En 2007, pendant sa campagne présidentielle, Obama avait appelé à
supprimer les sections les plus outrageantes du Patriot Act, déclarant : «
C’est fini les écoutes illégales de citoyens américains. C’est fini les
lettres de sécurité nationale pour espionner des citoyens qui ne sont
soupçonnés d’aucun crime. »
Et pourtant, un rapport publié par le ministère de la Justice a révélé
plus tôt ce mois-ci, que l’utilisation des lettres de sécurité nationale que
Barack Obama prétendait décrier, a en fait doublé l’an dernier, passant de
6 114 à 14 212 personnes.
Le renouvellement des dispositions du Patriot Act, cette fois pour quatre
ans, et avec le soutien enthousiaste de l’administration Obama, réfute une
fois de plus toute prétention selon laquelle Obama et les démocrates
représentent la moindre alternative politique à la présidence de Bush. Il
est particulièrement remarquable que Rand Paul, l’un des membres les plus à
droite du Sénat, soit apparu comme un défenseur des libertés civiles contre
les démocrates et Obama.
Le Patriot Act a été une pierre angulaire des politiques de
l’administration Bush. Celle-ci, sous le couvert de la « guerre contre le
terrorisme », a jeté les bases d’une guerre perpétuelle accompagnée d’une
tutelle quasi-illimitée de l’État sur les libertés civiles. L'administration
a fait sienne toute cette structure, depuis la guerre contre le terrorisme à
la politique de la torture, en passant par la détention illégale et l’écoute
électronique.
L’extension de ce projet de loi est l’expression de l’attaque politique
en cours contre la classe ouvrière.

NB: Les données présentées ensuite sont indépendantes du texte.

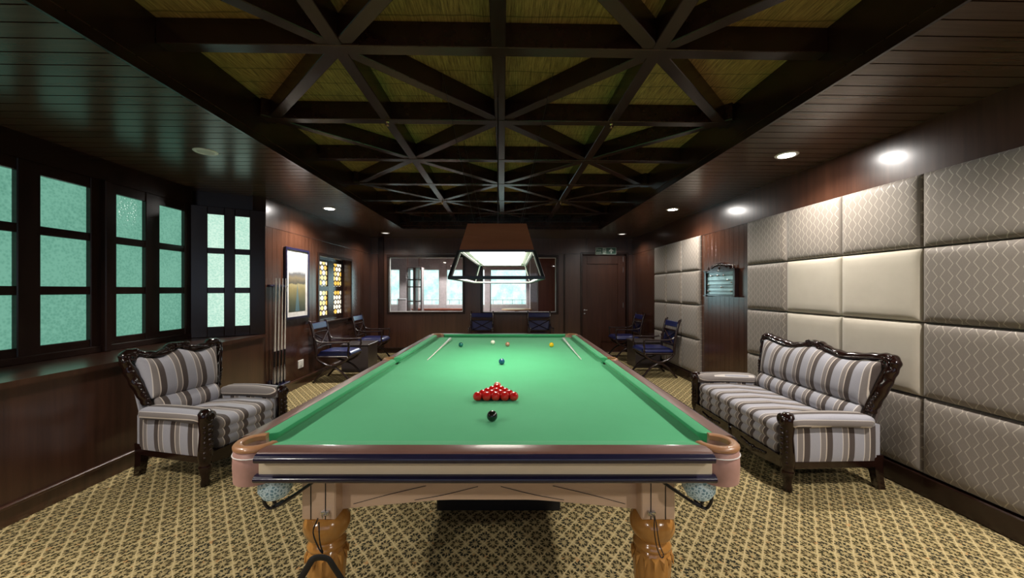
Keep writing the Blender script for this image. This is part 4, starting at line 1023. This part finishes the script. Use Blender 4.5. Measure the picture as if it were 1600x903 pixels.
# ------------------------------------------------------------------ room seen through the far windows
AY = 12.5
struct('floor_annex', MB().box((-5.5, YF + 0.16, -0.1), (3.4, AY + 0.3, 0)), 'red_wood')
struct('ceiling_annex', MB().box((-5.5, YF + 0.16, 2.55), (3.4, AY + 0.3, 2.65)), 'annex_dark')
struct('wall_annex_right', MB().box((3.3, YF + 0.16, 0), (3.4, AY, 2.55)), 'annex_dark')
struct('wall_annex_left', MB().box((-5.5, YF + 0.16, 0), (-5.4, AY, 2.55)), 'annex_wall')
m = MB().box((-5.5, AY, 0), (3.4, AY + 0.15, 0.98)).box((-5.5, AY, 2.17), (3.4, AY + 0.15, 2.55))
for a, b in ((-5.5, -3.95), (-3.42, -3.17), (-2.96, -2.80), (-2.12, -1.90), (-1.34, -1.30), (-0.62, -0.45), (0.77, 3.4)): m.box((a, AY - 0.05, 0), (b, AY + 0.15, 2.55))
struct('wall_annex_far', m, 'annex_wall')
for n, (a, b) in enumerate(((-3.95, -3.42), (-3.17, -2.96), (-2.80, -2.12), (-1.90, -1.34), (-1.30, -0.62), (-0.45, 0.77))):
    root = shell('window_%d' % (10 + n), (0, AY, 0))
    obj('pane', MB().box((a, 0.08, 0.98), (b, 0.10, 2.17)), 'pane_boosted' if a == -1.30 else 'pane_garden', root)  # one pane made brighter to feed the reflection on the scoreboard wall
    obj('window_frame', MB().box((a, 0.02, 0.98), (a + 0.03, 0.08, 2.17)).box((b - 0.03, 0.02, 0.98), (b, 0.08, 2.17)).box((a + 0.03, 0.02, 2.14), (b - 0.03, 0.08, 2.17)).box((a + 0.03, 0.02, 0.98), (b - 0.03, 0.08, 1.01)), 'white_metal', root)
    rl_ = MB().tube([(a + 0.03, 0.05, 1.15), (b - 0.03, 0.05, 1.15)], 0.006, 6)
    x = a + 0.1
    while x < b - 0.05: rl_.tube([(x, 0.05, 1.0), (x, 0.05, 1.15)], 0.006, 6); x += 0.32
    obj('railing', rl_, 'dark_metal', root)
ct = thing('counter', 'reddish wood counter below the bright windows of the room beyond', 'counter', (-2.0, AY - 0.5, 0), 0)
obj('counter_body', MB().box((-0.85, -0.2, 0), (0.95, 0.2, 0.86), 0.006), 'red_wood', ct)
obj('counter_top', MB().box((-0.88, -0.23, 0.86), (0.98, 0.23, 0.90), 0.008), 'red_wood', ct)
sh = thing('display_shelf', 'tall open display shelf with dark uprights in the room beyond', 'shelf', (-2.47, 10.6, 0), 0)
for x in (-0.19, 0.0, 0.19): obj('upright', MB().box((x - 0.018 if x else x - 0.035, -0.15, 0), (x + 0.018 if x else x + 0.035, 0.15, 2.1), 0.003), 'annex_dark', sh)
for z in (0.75, 1.15, 1.55, 1.75, 2.08): obj('shelf_board', MB().box((-0.2, -0.15, z), (0.2, 0.15, z + 0.03), 0.003), 'annex_dark', sh)
sc_ = thing('side_cabinet', 'narrow pale cabinet by the far left window of the room beyond', 'cabinet', (-3.0, 11.2, 0), 0)
obj('cabinet_body', MB().box((-0.09, -0.15, 0), (0.16, 0.15, 1.2), 0.006), 'annex_wall', sc_)
obj('cabinet_top', MB().box((-0.10, -0.16, 1.2), (0.17, 0.16, 1.225), 0.005), 'white_metal', sc_)
struct('wall_partition', MB().box((0.95, 10.3, 0), (1.75, 10.38, 2.55), 0.006), 'red_wood')
struct('trim_4', MB().box((0.72, 10.28, 0), (0.94, 10.42, 2.55), 0.01), 'annex_wall')
rt = thing('round_table', 'round tan-topped table just behind the right far window', 'table', (0.36, 10.35, 0), 0)
obj('table_top', MB().lathe([(0.40, 0.925), (0.42, 0.935), (0.42, 0.955), (0.40, 0.962)], 40), 'tan_top', rt, True)
obj('pedestal', MB().lathe([(0.25, 0), (0.25, 0.02), (0.05, 0.06), (0.04, 0.5), (0.06, 0.925)], 24), 'annex_dark', rt, True)
t = thing('downlight', 'lit round downlight on the ceiling of the room beyond', 'ceiling light', (-1.58, 10.5, 2.55), 0, 'downlights of the room beyond')
obj('trim_ring', MB().lathe([(0.062, -0.001), (0.065, -0.006), (0.085, -0.006), (0.092, 0.0)], 32, cap=False), 'white_metal', t, True)
obj('lens', MB().lathe([(0.0005, -0.004), (0.064, -0.004)], 32, cap=False), 'lens_on', t)
l = bpy.data.lights.new('spot_light', 'SPOT'); l.energy = 380; l.spot_size = 2.6; l.shadow_soft_size = 0.06
o = bpy.data.objects.new('spot_light', l); COL.objects.link(o); o.parent = t; o.location = (0, 0, -0.02)
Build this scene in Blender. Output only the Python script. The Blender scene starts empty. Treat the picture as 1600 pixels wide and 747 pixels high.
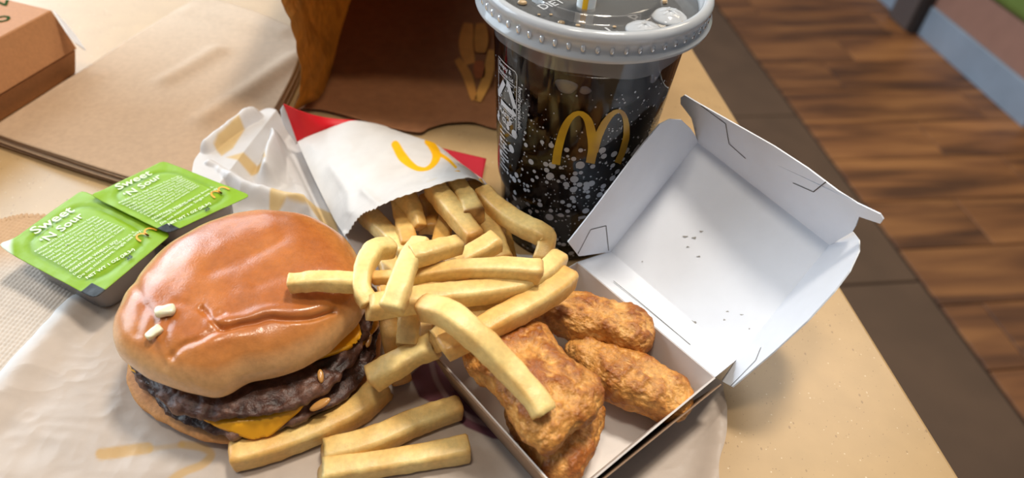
import bpy, bmesh, math, random
import numpy as np
from mathutils import Vector, Matrix

random.seed(7)
RNG = np.random.default_rng(11)
SC = bpy.context.scene
COL = SC.collection
K = 0.001                                   # everything below is authored in millimetres

# ------------------------------------------------------------------ camera
FPX, PITCH, ROLL, CAMZ = 1066.0, math.radians(44), math.radians(-5), 250.0
_u0 = np.array([0, math.sin(PITCH), math.cos(PITCH)]); _r0 = np.array([1.0, 0, 0])
VF = np.array([0, math.cos(PITCH), -math.sin(PITCH)])
VU = _u0 * math.cos(ROLL) + _r0 * math.sin(ROLL)
VR = _r0 * math.cos(ROLL) - _u0 * math.sin(ROLL)
cam_data = bpy.data.cameras.new('camera')
cam = bpy.data.objects.new('camera', cam_data); COL.objects.link(cam)
M = Matrix.Identity(4)
for i in range(3):
    M[i][0] = VR[i]; M[i][1] = VU[i]; M[i][2] = -VF[i]
M[2][3] = CAMZ * K
cam.matrix_world = M
cam_data.sensor_width = 36.0
cam_data.lens = 36.0 * FPX / 1600.0
cam_data.clip_start = 0.01; cam_data.clip_end = 60
cam_data.dof.use_dof = True
cam_data.dof.focus_distance = 0.285
cam_data.dof.aperture_fstop = 7.5
SC.camera = cam

# ------------------------------------------------------------------ world, lights, exposure
SC.view_settings.view_transform = 'Standard'
SC.view_settings.look = 'None'
SC.view_settings.gamma = 1.0
SC.view_settings.use_curve_mapping = False
SC.view_settings.exposure = -0.15
world = bpy.data.worlds.new('world'); SC.world = world; world.use_nodes = True
world.node_tree.nodes['Background'].inputs[0].default_value = (0.76, 0.86, 1.0, 1)
world.node_tree.nodes['Background'].inputs[1].default_value = 0.20

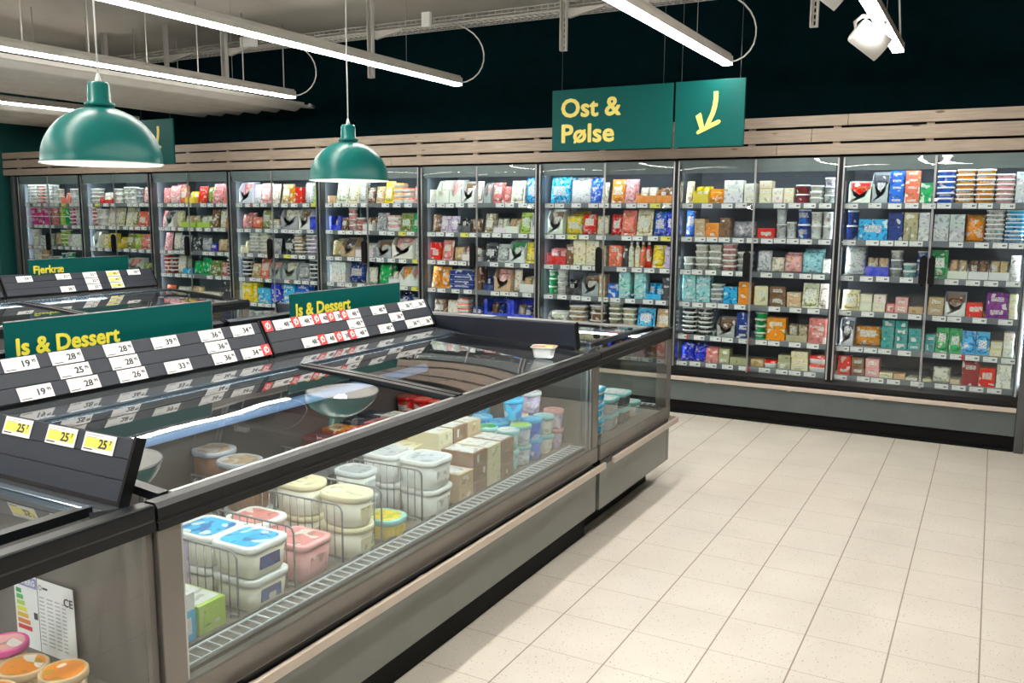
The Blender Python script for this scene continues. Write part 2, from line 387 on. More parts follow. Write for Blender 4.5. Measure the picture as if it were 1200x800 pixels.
def pendant(loc, label, sc=1.0, lean=0):
    r = empty('pendant_lamp', loc, 0, label, 'pendant lamp', 'teal dome pendant lamps over the freezers')
    R = .25*sc
    pr = [(R, 0), (R+.004, .006), (R-.001, .012)]
    for i in range(1, 15):
        a = math.radians(84*i/14); pr.append((R*math.cos(a), .012+.238*sc*math.sin(a)))
    pr += [(.062*sc, .248*sc), (.062*sc, .262*sc), (.048*sc, .268*sc), (.045*sc, .34*sc), (.038*sc, .352*sc), (0, .354*sc)]
    bm = B(); lathe(bm, pr, 64); obj('lamp_shade', bm, M_teal, r)
    bm = B(); lathe(bm, [(R-.001, -.001)] + [((R-.006)*math.cos(math.radians(84*i/14)), .008+.228*sc*math.sin(math.radians(84*i/14))) for i in range(15)], 64)
    obj('shade_lining', bm, M_white, r)
    bm = B(); lathe(bm, [(R+.004, -.003), (R+.005, .003), (R-.006, .003), (R-.006, -.003), (R+.004, -.003)], 64); obj('rim', bm, M_white, r)
    bm = B(); lathe(bm, [(.0, .04), (.03, .045), (.045, .075), (.03, .115), (.018, .15), (0, .152)], 24); obj('bulb', bm, E_bulb, r)
    bm = B(); lathe(bm, [(.017, .35*sc), (.010, .375*sc), (.006, .39*sc)], 12, close=True); obj('cord_grip', bm, M_white, r)
    bm = B(); tube(bm, [(0, 0, .38*sc), (0, 0, 3.5-loc[2])], .0045, 6); obj('cord', bm, M_white, r)
pendant((-3.78, 2.79, 1.85), 'larger-looking teal dome pendant lamp at left, nearest the camera', 1.08)
pendant((-3.90, 4.77, 1.842), 'teal dome pendant lamp farther away, above the far price rail', 1.06)

# ---------------------------------------------------------------- hanging signs
ARROW = [(.40, .97), (.52, 1.0), (.60, .97), (.60, .80), (.56, .55), (.48, .38), (.40, .22), (.60, .34), (.72, .40), (.78, .36), (.74, .28), (.10, .0), (.02, .04), (.04, .12), (.0, .40), (-.04, .46), (.10, .52), (.18, .48), (.24, .24), (.34, .42), (.40, .62), (.42, .80)]
def arrow_bm(w_, h_, t=.002):
    pts = [(.975-.0, 0)]
    # a brush-drawn arrow bending down to the left
    shaft = [(.66, 1.0), (.83, 1.0), (.84, .83), (.80, .63), (.72, .45), (.60, .28), (.50, .20)]
    shaft += [(.34, .14), (.46, .34), (.57, .50), (.64, .68), (.67, .85)]
    h1 = [(.02, .44), (.20, .52), (.24, .47), (.36, .14), (.24, .04), (.06, .36)]
    h2 = [(.06, .04), (.12, .0), (.90, .23), (.96, .29), (.92, .33), (.84, .33), (.40, .20), (.12, .10)]
    bm = B()
    for j, p in enumerate((shaft, h1, h2)):
        vs = [bm.verts.new((x*w_, y*h_, j*.0002)) for x, y in p]; f = bm.faces.new(vs)
        r = bmesh.ops.extrude_face_region(bm, geom=[f])
        for v in r['geom']:
            if isinstance(v, bmesh.types.BMVert): v.co.z += t
    bmesh.ops.triangulate(bm, faces=bm.faces); return bm
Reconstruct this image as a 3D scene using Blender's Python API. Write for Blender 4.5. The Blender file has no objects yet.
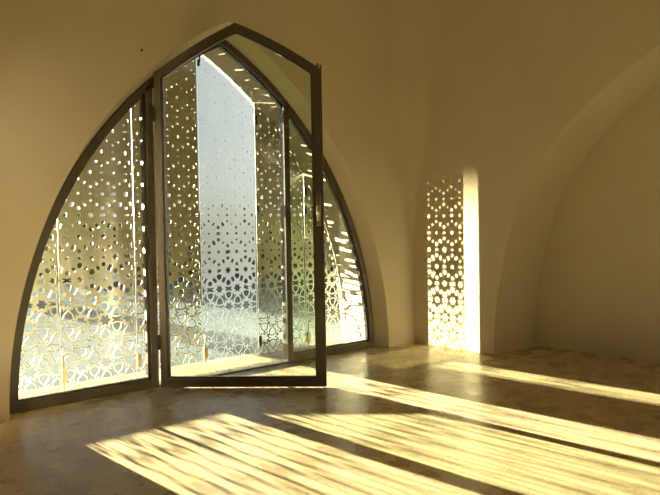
import bpy, bmesh, math, random
from mathutils import Vector, Matrix
random.seed(7)
S = bpy.context.scene
COL = S.collection
PI = math.pi

# ------------------------------------------------------------------ helpers
def link(o):
    COL.objects.link(o); return o

def obj(name, bm, mat, parent=None, smooth=False, loc=None):
    me = bpy.data.meshes.new(name)
    bmesh.ops.recalc_face_normals(bm, faces=bm.faces[:])
    bm.to_mesh(me); bm.free()
    if smooth:
        for p in me.polygons: p.use_smooth = True
    o = link(bpy.data.objects.new(name, me))
    if mat: me.materials.append(mat)
    if parent: o.parent = parent
    if loc: o.location = loc
    return o

def empty(name, loc=(0, 0, 0), rz=0):
    o = link(bpy.data.objects.new(name, None))
    o.location = loc; o.rotation_euler = (0, 0, rz); o.empty_display_size = .1
    return o

def tag(o, label, cat, group=None, kind=None):
    o['label'] = label; o['category'] = cat
    if group: o['group'] = group
    if kind: o['kind'] = kind
    return o

def struct(o):
    o['kind'] = 'structure'; return o

def smooth_angle(o, ang=35):
    for p in o.data.polygons: p.use_smooth = True
    o.data.set_sharp_from_angle(angle=math.radians(ang))

def add_box(bm, x0, x1, y0, y1, z0, z1, bev=0.0):
    vs = [bm.verts.new((x, y, z)) for x in (x0, x1) for y in (y0, y1) for z in (z0, z1)]
    f = [(0, 1, 3, 2), (4, 6, 7, 5), (0, 4, 5, 1), (2, 3, 7, 6), (0, 2, 6, 4), (1, 5, 7, 3)]
    fs = [bm.faces.new([vs[i] for i in q]) for q in f]
    if bev:
        es = list({e for q in fs for e in q.edges})
        bmesh.ops.bevel(bm, geom=es, offset=bev, segments=2, affect='EDGES', profile=.6)

def add_ring(bm, outer, inner, y0, y1):
    """closed ring between two outlines (lists of (x, z), same length), from y0 to y1"""
    n = len(outer)
    V = [[bm.verts.new((p[0], y, p[1])) for p in L] for y in (y0, y1) for L in (outer, inner)]
    for i in range(n):
        j = (i + 1) % n
        bm.faces.new((V[0][i], V[0][j], V[1][j], V[1][i]))
        bm.faces.new((V[2][i], V[3][i], V[3][j], V[2][j]))
        bm.faces.new((V[0][i], V[2][i], V[2][j], V[0][j]))
        bm.faces.new((V[1][i], V[1][j], V[3][j], V[3][i]))

def add_strip(bm, A, B, y0, y1):
    """open bar between two polylines A, B"""
    n = len(A)
    V = [[bm.verts.new((p[0], y, p[1])) for p in L] for y in (y0, y1) for L in (A, B)]
    for i in range(n - 1):
        j = i + 1
        bm.faces.new((V[0][i], V[0][j], V[1][j], V[1][i]))
        bm.faces.new((V[2][i], V[3][i], V[3][j], V[2][j]))
        bm.faces.new((V[0][i], V[2][i], V[2][j], V[0][j]))
        bm.faces.new((V[1][i], V[1][j], V[3][j], V[3][i]))
    for i in (0, n - 1):
        bm.faces.new((V[0][i], V[1][i], V[3][i], V[2][i]))

def add_poly_prism(bm, P, y0, y1):
    n = len(P)
    a = [bm.verts.new((p[0], y0, p[1])) for p in P]
    b = [bm.verts.new((p[0], y1, p[1])) for p in P]
    bm.faces.new(a); bm.faces.new(b[::-1])
    for i in range(n):
        j = (i + 1) % n
        bm.faces.new((a[i], b[i], b[j], a[j]))

def add_tube(bm, pts, r, n=10):
    pts = [Vector(p) for p in pts]
    rings = []
    for i, p in enumerate(pts):
        d = (pts[min(i + 1, len(pts) - 1)] - pts[max(i - 1, 0)]).normalized()
        a = d.orthogonal().normalized() if i == 0 else (rings[-1][1] - d * rings[-1][1].dot(d)).normalized()
        b = d.cross(a)
        rings.append(([bm.verts.new(p + r * (math.cos(2 * PI * k / n) * a + math.sin(2 * PI * k / n) * b)) for k in range(n)], a))
    for i in range(len(rings) - 1):
        for k in range(n):
            l = (k + 1) % n
            bm.faces.new((rings[i][0][k], rings[i][0][l], rings[i + 1][0][l], rings[i + 1][0][k]))
    bm.faces.new(rings[0][0][::-1]); bm.faces.new(rings[-1][0])

def offset_poly(P, d):
    """inset of a closed outline given counter-clockwise"""
    n = len(P); out = []
    for i in range(n):
        a, b, c = Vector(P[i - 1]), Vector(P[i]), Vector(P[(i + 1) % n])
        e1 = (b - a).normalized(); e2 = (c - b).normalized()
        n1 = Vector((-e1.y, e1.x)); n2 = Vector((-e2.y, e2.x))
        m = (n1 + n2); k = m.length_squared
        m = m * (2 * d / k) if k > 1e-9 else n1 * d
        out.append((b.x + m.x, b.y + m.y))
    return out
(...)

Tout en poursuivant des politiques
délibérément calculées pour créer un chômage élevé, des fermetures d’écoles
et la mise à pied de centaines de milliers de travailleurs du secteur
public, l’administration Obama est en train de jeter les bases pour lutter
contre toute opposition politique avec des moyens d’État policier.
Lorsqu’un mouvement de masse se développera contre les politiques de
l’administration Obama, sans l’ombre d’un doute, l’appareil répressif
réautorisé du Patriot Act sera utilisé contre le danger d’une opposition
politique de masse des travailleurs.